**Exercise objective**. Return the listing below word for word.

─── Dataset extract ───

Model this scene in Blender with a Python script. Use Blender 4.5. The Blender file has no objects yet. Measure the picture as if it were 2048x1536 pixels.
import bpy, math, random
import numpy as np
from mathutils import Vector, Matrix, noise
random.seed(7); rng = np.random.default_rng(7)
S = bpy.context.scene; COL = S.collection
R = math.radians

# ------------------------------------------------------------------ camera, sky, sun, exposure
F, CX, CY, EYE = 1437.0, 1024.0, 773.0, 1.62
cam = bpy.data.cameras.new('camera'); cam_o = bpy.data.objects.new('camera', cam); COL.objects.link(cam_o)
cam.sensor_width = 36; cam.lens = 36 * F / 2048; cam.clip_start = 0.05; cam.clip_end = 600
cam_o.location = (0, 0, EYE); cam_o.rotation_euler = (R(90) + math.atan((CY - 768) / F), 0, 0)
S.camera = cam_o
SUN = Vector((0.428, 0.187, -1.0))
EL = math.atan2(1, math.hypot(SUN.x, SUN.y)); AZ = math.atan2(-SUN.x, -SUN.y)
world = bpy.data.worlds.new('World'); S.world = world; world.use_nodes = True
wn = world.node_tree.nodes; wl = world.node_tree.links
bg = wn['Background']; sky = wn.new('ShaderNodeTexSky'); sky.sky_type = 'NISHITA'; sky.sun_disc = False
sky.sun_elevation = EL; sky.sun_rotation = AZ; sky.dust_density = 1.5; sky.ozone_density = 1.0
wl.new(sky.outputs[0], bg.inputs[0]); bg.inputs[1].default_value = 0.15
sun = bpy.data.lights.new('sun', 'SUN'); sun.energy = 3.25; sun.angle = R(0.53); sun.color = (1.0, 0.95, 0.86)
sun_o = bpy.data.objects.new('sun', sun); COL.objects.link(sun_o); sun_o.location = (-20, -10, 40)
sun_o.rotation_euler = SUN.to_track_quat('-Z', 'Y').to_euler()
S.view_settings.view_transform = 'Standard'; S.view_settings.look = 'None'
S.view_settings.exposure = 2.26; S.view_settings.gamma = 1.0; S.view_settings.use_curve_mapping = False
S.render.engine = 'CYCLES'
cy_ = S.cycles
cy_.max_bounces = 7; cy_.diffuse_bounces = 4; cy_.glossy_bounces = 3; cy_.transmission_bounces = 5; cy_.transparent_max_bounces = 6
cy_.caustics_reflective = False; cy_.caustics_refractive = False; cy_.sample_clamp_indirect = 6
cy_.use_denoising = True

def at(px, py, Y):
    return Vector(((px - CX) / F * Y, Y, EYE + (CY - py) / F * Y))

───

**Expected answer**.
Model this scene in Blender with a Python script. Use Blender 4.5. The Blender file has no objects yet. Measure the picture as if it were 2048x1536 pixels.
import bpy, math, random
import numpy as np
from mathutils import Vector, Matrix, noise
random.seed(7); rng = np.random.default_rng(7)
S = bpy.context.scene; COL = S.collection
R = math.radians

# ------------------------------------------------------------------ camera, sky, sun, exposure
F, CX, CY, EYE = 1437.0, 1024.0, 773.0, 1.62
cam = bpy.data.cameras.new('camera'); cam_o = bpy.data.objects.new('camera', cam); COL.objects.link(cam_o)
cam.sensor_width = 36; cam.lens = 36 * F / 2048; cam.clip_start = 0.05; cam.clip_end = 600
cam_o.location = (0, 0, EYE); cam_o.rotation_euler = (R(90) + math.atan((CY - 768) / F), 0, 0)
S.camera = cam_o
SUN = Vector((0.428, 0.187, -1.0))
EL = math.atan2(1, math.hypot(SUN.x, SUN.y)); AZ = math.atan2(-SUN.x, -SUN.y)
world = bpy.data.worlds.new('World'); S.world = world; world.use_nodes = True
wn = world.node_tree.nodes; wl = world.node_tree.links
bg = wn['Background']; sky = wn.new('ShaderNodeTexSky'); sky.sky_type = 'NISHITA'; sky.sun_disc = False
sky.sun_elevation = EL; sky.sun_rotation = AZ; sky.dust_density = 1.5; sky.ozone_density = 1.0
wl.new(sky.outputs[0], bg.inputs[0]); bg.inputs[1].default_value = 0.15
sun = bpy.data.lights.new('sun', 'SUN'); sun.energy = 3.25; sun.angle = R(0.53); sun.color = (1.0, 0.95, 0.86)
sun_o = bpy.data.objects.new('sun', sun); COL.objects.link(sun_o); sun_o.location = (-20, -10, 40)
sun_o.rotation_euler = SUN.to_track_quat('-Z', 'Y').to_euler()
S.view_settings.view_transform = 'Standard'; S.view_settings.look = 'None'
S.view_settings.exposure = 2.26; S.view_settings.gamma = 1.0; S.view_settings.use_curve_mapping = False
S.render.engine = 'CYCLES'
cy_ = S.cycles
cy_.max_bounces = 7; cy_.diffuse_bounces = 4; cy_.glossy_bounces = 3; cy_.transmission_bounces = 5; cy_.transparent_max_bounces = 6
cy_.caustics_reflective = False; cy_.caustics_refractive = False; cy_.sample_clamp_indirect = 6
cy_.use_denoising = True

def at(px, py, Y):
    return Vector(((px - CX) / F * Y, Y, EYE + (CY - py) / F * Y))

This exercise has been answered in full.